Microstructure and Mechanical Properties of Fe/NbC Composite Layer Prepared by In-Situ Reaction

NbC ceramic surface-reinforced steel matrix composites were prepared by an in-situ reaction method at different temperatures (1,050 °C, 1,100 °C and 1,150 °C) for different times (1 h, 2 h and 3 h). The phase constitution, microstructure and fracture morphology of NbC ceramic surface-reinforced steel matrix composites were analyzed by XRD, SEM and EDS, and the effects of the in-situ reaction temperature and time on the mechanical properties were systematically studied. The results indicate that the NbC reinforcement layer is formed through the reaction between Nb atoms and carbon atoms diffused from the steel matrix to the Nb plate. The thickness of this reinforcement layer increases as the reaction time prolongs. Additionally, an increase in reaction temperature results in a thicker reinforcement layer, although the rate of increase gradually decreases.

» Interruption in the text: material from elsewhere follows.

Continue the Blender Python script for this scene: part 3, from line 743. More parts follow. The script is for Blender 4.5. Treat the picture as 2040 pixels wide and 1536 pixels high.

The relationship among the thickness of the NbC reinforcement layer, the reaction time and temperature was established by data fitting. The optimal tensile performance is achieved at 1,100 °C for 1 h, with a tensile strength of 228 MPa. It is also found that the defects between the reinforcement layer and the steel matrix are related to reaction temperature. At 1,100 °C, these defects are minimal. Fracture mostly occurs in the NbC reinforced layer of the composites, and the fracture mode is characterized by typical intergranular brittle fracture.